In the film, adapted from the wildly popular 2012 novel by Maria Semple, the main character, Bernadette is a woman over 40 who admits she “is in the weeds,” suffering from anxiety following four miscarriages and caring for a very ill child, career tragedies, possibly a prescription drug problem and as a result, stasis.
A former MacArthur Genius Award winner, globally innovative architect, mother, wife and introvert, Bernadette is stunted by mental health issues and the need to “launch my second act to show who this true bitch goddess architect is.”
No spoilers here, but hers is the journey every ambitious woman with a complicated life endures, specifics altered.
“Failure has its teeth in me and won’t stop shaking,” she announces.
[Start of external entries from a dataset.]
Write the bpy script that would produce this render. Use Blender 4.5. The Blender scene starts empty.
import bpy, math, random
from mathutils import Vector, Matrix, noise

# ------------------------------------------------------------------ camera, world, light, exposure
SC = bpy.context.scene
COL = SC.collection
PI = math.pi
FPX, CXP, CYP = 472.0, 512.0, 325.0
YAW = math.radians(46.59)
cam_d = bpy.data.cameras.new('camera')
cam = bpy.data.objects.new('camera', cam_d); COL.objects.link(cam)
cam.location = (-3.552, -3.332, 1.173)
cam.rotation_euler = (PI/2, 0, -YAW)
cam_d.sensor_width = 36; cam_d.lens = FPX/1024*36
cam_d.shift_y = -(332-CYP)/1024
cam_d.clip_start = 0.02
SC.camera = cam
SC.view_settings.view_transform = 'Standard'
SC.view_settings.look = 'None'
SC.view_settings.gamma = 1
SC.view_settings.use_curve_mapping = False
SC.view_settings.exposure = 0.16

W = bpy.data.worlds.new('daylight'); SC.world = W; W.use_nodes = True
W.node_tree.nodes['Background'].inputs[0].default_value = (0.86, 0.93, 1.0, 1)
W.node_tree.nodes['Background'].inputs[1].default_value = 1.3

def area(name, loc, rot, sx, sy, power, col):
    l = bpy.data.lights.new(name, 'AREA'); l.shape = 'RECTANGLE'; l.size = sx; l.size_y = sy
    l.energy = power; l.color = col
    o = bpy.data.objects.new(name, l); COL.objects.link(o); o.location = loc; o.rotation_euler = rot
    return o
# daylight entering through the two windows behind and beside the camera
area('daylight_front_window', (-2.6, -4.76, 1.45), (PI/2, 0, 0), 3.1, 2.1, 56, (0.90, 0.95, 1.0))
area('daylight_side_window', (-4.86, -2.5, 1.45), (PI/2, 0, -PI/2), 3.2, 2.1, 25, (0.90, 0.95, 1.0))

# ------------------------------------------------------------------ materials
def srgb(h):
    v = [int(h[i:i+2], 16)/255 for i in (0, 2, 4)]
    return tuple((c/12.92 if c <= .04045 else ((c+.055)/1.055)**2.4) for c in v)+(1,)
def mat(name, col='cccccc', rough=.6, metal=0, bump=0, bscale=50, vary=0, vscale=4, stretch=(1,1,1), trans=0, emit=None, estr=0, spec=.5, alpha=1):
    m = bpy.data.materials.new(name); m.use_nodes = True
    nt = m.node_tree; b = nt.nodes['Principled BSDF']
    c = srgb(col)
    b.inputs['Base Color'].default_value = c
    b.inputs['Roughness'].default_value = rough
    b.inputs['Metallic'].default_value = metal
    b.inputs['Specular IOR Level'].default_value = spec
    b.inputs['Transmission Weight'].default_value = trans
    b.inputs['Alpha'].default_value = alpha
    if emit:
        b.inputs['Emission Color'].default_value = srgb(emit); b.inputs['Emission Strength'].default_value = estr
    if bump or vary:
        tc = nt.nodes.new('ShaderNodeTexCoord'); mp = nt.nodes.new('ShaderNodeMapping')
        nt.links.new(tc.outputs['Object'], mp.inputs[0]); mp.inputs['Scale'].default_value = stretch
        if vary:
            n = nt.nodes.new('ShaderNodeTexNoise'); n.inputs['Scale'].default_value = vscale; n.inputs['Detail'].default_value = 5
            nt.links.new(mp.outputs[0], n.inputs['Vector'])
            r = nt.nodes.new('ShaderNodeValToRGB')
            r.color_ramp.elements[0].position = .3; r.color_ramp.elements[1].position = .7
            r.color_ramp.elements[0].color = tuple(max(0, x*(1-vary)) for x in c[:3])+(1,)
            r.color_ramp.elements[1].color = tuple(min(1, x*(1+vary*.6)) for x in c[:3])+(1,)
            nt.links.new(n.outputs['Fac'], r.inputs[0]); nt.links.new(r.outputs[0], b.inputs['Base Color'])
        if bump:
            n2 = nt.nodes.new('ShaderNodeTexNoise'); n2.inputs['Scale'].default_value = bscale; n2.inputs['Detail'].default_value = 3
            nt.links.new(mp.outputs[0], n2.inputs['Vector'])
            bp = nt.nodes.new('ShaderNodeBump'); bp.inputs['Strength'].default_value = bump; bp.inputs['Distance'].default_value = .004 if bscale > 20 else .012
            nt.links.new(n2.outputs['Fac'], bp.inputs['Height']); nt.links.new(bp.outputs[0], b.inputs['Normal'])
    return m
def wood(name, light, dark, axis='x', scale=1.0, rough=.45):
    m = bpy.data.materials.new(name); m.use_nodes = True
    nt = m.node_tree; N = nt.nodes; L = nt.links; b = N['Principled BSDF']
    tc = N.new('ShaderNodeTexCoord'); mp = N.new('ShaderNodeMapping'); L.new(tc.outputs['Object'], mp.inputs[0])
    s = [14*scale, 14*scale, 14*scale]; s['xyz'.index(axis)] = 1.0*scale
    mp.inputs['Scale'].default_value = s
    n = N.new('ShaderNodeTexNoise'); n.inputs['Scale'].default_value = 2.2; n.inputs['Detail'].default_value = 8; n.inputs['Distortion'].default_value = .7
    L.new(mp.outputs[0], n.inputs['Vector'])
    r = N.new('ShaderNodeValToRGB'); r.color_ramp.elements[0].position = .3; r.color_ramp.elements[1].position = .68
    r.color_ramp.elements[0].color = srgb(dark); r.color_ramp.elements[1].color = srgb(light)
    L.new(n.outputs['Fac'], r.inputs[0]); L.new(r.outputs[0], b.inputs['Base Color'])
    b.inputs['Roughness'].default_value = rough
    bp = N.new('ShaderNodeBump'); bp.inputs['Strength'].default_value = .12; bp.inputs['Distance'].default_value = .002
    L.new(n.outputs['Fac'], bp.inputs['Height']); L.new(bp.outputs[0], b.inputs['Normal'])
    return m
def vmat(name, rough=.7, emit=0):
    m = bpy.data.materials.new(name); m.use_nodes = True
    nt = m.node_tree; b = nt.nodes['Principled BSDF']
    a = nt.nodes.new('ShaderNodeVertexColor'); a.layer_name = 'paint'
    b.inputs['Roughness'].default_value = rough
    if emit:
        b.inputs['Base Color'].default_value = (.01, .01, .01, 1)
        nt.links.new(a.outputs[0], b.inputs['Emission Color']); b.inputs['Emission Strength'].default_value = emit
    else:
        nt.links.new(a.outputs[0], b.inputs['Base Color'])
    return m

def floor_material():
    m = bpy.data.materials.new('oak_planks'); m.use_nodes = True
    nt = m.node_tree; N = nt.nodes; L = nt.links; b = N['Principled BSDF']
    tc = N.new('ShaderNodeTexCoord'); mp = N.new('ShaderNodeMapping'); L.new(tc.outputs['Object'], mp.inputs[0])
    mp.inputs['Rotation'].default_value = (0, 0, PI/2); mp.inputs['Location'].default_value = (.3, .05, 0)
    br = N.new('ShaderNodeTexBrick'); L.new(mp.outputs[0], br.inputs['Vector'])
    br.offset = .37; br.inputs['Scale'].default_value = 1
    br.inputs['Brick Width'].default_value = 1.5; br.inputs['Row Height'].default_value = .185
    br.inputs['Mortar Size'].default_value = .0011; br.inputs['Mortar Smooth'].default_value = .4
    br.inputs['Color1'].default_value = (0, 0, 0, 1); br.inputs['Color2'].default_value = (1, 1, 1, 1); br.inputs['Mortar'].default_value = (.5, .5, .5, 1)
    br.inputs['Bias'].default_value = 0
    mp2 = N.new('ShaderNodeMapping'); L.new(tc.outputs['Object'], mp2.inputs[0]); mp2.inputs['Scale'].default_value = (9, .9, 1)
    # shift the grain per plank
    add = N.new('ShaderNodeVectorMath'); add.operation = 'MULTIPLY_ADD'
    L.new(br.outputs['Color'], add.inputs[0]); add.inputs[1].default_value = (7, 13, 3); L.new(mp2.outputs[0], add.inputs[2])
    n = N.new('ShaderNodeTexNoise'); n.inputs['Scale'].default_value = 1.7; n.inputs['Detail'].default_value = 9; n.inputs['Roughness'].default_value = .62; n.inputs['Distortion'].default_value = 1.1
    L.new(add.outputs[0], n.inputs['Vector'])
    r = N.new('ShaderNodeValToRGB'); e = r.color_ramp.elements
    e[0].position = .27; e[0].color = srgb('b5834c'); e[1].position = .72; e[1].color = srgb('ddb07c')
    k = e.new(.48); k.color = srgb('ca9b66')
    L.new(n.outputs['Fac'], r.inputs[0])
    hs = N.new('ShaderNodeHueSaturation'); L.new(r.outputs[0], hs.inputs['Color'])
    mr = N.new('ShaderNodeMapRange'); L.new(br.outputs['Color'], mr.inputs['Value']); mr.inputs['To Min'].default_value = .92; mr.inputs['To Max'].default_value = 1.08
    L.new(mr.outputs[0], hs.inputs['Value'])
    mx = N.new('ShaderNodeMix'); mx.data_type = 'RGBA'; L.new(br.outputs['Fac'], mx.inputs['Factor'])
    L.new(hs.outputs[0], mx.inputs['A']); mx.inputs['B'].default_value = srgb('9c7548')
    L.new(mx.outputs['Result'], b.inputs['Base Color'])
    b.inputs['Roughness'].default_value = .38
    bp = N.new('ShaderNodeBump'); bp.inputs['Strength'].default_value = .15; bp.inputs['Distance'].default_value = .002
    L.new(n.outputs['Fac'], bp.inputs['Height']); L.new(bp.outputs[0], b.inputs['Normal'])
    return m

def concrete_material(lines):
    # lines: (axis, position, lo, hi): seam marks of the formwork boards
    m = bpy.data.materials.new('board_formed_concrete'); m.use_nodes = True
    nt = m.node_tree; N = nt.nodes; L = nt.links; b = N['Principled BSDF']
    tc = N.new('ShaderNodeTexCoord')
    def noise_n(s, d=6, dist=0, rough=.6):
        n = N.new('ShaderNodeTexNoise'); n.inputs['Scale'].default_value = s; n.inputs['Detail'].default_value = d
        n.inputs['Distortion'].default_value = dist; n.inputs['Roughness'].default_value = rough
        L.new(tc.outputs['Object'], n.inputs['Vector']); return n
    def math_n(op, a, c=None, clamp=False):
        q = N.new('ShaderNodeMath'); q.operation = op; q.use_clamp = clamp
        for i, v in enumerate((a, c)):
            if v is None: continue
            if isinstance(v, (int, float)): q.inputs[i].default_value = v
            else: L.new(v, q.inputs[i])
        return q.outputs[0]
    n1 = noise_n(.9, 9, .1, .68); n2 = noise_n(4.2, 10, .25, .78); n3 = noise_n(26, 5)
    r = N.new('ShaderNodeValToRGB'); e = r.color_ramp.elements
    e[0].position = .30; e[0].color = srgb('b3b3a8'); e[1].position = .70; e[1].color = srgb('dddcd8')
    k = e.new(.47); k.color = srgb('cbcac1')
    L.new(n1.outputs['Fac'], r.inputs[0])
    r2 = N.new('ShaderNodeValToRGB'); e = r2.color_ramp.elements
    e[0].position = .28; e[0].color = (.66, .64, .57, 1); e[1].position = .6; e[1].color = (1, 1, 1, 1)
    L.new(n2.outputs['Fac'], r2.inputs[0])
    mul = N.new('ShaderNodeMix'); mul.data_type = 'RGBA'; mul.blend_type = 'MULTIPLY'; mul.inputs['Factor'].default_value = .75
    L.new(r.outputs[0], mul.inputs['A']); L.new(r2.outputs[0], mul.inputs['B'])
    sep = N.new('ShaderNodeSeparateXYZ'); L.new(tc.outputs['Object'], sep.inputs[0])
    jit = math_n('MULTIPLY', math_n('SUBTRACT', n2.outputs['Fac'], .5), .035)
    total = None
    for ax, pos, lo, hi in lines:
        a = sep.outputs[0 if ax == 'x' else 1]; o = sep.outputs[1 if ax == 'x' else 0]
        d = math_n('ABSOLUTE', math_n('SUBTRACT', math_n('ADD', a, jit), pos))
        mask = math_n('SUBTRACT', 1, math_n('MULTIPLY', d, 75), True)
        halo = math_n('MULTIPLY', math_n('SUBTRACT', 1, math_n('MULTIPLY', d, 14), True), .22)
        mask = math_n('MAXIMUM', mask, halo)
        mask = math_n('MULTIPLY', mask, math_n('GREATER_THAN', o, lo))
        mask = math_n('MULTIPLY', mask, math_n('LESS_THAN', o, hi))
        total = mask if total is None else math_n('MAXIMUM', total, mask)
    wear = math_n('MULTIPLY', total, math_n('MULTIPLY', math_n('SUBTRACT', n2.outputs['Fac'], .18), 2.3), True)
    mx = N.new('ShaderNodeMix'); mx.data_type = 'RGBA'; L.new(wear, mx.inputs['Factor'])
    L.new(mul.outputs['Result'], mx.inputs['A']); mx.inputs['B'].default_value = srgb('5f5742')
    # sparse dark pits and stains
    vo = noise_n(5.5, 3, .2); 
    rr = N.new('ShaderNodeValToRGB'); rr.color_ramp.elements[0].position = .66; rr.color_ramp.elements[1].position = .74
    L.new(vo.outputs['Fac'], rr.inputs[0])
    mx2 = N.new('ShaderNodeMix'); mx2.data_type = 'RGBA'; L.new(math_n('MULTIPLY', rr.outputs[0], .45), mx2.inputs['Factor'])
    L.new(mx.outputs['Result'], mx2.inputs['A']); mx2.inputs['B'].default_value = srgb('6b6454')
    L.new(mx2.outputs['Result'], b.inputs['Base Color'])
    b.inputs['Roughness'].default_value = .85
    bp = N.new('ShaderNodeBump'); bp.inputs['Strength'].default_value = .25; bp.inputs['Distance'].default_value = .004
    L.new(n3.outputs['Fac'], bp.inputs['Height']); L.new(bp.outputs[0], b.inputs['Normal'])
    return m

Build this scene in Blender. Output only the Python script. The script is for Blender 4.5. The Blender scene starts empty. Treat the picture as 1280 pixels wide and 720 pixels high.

The likeability thing for women leaders is a real thing, social scientists can avow.
Author and law professor Joan Williams writes recently in the New York Times, that she has interviewed more than 200 women who say, yes, likability is a trap.
“Why do women need to do this? Even as women have moved into traditionally male domains, feminine mandates remain. More than 40 years of research by social scientists have shown that Americans define the good woman as helpful, modest and nice. In other words, as focused on her family and community, rather than working in her own self-interest. Meanwhile, the ideal man is defined as direct, assertive, competitive and ambitious,” Williams writes.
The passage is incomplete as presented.